__SUPPLIED DATA__:
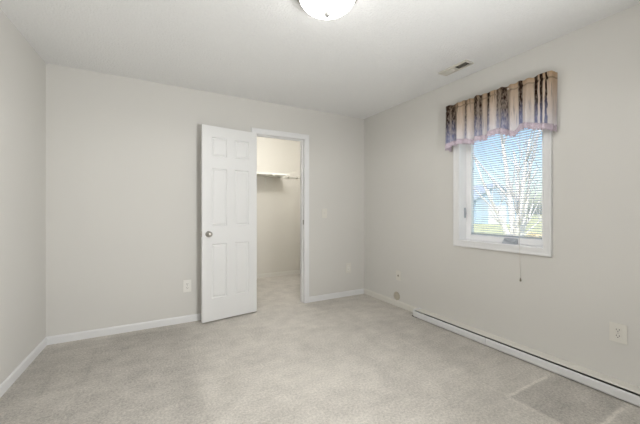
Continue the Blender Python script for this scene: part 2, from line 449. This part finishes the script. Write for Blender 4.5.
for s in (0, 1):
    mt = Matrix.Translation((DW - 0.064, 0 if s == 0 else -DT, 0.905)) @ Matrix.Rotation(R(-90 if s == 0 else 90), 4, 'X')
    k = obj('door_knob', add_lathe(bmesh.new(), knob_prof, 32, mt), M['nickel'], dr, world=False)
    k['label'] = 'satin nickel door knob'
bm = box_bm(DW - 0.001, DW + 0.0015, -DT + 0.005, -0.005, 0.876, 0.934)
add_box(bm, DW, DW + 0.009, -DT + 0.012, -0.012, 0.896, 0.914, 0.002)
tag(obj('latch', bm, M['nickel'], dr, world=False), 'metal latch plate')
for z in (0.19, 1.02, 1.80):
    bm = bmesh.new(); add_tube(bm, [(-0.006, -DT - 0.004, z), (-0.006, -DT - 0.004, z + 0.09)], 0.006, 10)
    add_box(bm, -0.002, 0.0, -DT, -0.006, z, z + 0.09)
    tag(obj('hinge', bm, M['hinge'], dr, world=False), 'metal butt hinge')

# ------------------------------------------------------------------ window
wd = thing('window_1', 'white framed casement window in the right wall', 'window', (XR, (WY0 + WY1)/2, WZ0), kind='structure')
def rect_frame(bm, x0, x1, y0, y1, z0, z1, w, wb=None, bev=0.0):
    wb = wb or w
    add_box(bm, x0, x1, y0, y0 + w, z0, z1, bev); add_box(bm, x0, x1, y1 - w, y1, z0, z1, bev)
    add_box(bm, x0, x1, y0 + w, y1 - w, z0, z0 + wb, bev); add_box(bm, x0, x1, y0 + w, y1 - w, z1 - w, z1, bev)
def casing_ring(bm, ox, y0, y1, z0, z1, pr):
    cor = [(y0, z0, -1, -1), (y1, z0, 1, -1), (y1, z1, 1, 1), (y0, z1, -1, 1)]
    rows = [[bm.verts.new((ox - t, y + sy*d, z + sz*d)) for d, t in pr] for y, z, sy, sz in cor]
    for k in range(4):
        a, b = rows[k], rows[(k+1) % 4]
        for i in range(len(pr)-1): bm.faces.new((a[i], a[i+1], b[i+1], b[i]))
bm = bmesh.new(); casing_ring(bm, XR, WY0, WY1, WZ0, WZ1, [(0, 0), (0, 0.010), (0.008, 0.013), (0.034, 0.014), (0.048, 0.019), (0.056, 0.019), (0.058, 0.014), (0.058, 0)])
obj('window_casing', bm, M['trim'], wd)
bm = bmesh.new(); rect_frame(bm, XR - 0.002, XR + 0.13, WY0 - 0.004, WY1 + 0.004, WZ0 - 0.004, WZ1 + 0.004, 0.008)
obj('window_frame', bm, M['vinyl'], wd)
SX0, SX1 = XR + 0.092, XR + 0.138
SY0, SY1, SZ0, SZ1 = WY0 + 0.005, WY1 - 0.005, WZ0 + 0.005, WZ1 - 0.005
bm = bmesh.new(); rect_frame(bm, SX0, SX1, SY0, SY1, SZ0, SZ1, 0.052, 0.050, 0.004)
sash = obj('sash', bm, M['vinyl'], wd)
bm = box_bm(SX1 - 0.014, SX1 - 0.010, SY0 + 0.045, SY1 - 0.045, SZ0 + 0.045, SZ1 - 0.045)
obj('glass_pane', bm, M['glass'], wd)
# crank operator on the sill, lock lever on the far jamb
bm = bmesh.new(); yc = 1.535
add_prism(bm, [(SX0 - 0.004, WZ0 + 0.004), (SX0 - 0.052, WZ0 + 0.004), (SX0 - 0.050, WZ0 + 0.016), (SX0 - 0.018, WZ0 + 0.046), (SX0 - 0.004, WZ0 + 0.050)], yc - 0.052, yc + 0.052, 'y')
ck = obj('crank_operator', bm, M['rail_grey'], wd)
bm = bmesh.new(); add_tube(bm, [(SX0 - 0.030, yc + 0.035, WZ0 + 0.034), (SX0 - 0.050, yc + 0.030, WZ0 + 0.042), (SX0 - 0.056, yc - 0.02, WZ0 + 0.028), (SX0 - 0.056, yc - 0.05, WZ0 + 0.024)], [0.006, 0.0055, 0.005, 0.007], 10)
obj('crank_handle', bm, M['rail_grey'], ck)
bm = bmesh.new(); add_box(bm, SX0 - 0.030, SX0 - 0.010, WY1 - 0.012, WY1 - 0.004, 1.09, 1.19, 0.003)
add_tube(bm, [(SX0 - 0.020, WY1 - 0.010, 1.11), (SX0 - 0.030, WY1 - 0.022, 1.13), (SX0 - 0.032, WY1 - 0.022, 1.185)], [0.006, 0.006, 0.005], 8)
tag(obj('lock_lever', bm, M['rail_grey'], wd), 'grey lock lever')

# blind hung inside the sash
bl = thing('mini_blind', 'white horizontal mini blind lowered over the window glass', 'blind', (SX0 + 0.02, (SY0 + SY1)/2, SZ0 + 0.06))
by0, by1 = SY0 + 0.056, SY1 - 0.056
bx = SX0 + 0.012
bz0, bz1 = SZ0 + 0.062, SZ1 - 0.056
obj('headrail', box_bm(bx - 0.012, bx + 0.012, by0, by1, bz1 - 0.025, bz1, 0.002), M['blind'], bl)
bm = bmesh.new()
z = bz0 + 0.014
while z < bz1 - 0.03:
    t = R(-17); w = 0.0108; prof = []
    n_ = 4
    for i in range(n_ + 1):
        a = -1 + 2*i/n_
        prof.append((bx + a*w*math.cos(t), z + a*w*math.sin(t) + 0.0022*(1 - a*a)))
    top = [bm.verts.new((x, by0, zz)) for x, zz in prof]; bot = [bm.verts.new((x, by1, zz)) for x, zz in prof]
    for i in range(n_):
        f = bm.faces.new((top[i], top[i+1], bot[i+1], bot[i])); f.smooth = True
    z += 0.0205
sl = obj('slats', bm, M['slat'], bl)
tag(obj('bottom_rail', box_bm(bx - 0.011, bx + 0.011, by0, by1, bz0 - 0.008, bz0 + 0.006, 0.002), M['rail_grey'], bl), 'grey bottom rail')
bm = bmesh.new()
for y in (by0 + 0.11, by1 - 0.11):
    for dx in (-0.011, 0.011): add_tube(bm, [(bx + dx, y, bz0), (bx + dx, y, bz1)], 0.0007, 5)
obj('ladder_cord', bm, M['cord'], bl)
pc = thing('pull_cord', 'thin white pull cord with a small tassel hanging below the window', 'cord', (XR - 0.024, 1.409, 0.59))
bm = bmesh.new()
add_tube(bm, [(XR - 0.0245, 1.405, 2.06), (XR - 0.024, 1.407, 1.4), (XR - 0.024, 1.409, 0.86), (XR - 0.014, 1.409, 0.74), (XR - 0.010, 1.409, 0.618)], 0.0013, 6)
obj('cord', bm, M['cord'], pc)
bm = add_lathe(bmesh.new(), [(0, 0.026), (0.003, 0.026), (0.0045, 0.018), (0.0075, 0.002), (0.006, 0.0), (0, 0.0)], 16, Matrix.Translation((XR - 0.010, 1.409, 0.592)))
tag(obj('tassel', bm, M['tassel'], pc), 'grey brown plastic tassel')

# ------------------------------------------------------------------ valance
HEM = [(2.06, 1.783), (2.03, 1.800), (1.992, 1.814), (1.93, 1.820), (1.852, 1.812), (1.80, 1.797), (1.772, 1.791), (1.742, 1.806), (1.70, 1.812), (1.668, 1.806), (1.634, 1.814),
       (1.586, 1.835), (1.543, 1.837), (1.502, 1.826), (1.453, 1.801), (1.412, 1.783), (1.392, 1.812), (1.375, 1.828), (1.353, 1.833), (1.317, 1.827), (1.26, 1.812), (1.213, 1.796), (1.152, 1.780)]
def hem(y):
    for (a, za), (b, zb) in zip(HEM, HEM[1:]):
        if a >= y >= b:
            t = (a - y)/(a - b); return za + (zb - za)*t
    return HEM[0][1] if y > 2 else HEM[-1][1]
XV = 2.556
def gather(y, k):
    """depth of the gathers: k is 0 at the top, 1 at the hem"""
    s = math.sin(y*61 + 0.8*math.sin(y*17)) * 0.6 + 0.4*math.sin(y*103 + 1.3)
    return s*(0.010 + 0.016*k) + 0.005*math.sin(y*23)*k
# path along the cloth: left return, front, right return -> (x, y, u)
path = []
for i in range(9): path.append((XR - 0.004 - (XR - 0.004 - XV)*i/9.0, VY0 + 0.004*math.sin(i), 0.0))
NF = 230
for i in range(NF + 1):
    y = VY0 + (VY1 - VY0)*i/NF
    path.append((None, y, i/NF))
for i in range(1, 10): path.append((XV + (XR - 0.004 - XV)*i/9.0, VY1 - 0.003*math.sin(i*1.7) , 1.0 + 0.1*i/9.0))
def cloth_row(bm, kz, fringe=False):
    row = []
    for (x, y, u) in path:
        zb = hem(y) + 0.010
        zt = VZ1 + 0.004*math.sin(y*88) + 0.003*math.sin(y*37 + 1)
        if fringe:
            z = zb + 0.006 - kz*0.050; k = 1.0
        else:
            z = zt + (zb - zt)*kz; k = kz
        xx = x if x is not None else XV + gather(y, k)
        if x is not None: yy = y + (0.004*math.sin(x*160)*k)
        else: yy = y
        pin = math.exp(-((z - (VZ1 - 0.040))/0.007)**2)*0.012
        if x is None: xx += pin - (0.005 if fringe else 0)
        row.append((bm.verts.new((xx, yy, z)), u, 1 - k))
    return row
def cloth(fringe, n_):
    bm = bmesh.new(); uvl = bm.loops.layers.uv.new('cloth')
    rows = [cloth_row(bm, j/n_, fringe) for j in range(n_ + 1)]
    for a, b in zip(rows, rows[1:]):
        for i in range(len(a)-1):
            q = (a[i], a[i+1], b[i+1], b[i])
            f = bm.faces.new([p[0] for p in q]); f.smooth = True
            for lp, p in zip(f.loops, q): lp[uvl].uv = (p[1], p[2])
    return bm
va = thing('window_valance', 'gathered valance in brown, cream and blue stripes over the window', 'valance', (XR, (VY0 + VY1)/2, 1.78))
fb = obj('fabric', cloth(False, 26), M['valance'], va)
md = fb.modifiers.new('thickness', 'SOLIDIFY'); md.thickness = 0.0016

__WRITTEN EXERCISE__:
Leave out any pictures, please, and quote only the lines from the top of the data through the line that contains "tag(obj('hinge', bm, M['hinge'], dr, world=False), 'metal".

__THE REPLY__:
Continue the Blender Python script for this scene: part 2, from line 449. This part finishes the script. Write for Blender 4.5.
for s in (0, 1):
    mt = Matrix.Translation((DW - 0.064, 0 if s == 0 else -DT, 0.905)) @ Matrix.Rotation(R(-90 if s == 0 else 90), 4, 'X')
    k = obj('door_knob', add_lathe(bmesh.new(), knob_prof, 32, mt), M['nickel'], dr, world=False)
    k['label'] = 'satin nickel door knob'
bm = box_bm(DW - 0.001, DW + 0.0015, -DT + 0.005, -0.005, 0.876, 0.934)
add_box(bm, DW, DW + 0.009, -DT + 0.012, -0.012, 0.896, 0.914, 0.002)
tag(obj('latch', bm, M['nickel'], dr, world=False), 'metal latch plate')
for z in (0.19, 1.02, 1.80):
    bm = bmesh.new(); add_tube(bm, [(-0.006, -DT - 0.004, z), (-0.006, -DT - 0.004, z + 0.09)], 0.006, 10)
    add_box(bm, -0.002, 0.0, -DT, -0.006, z, z + 0.09)
    tag(obj('hinge', bm, M['hinge'], dr, world=False), 'metal butt hinge')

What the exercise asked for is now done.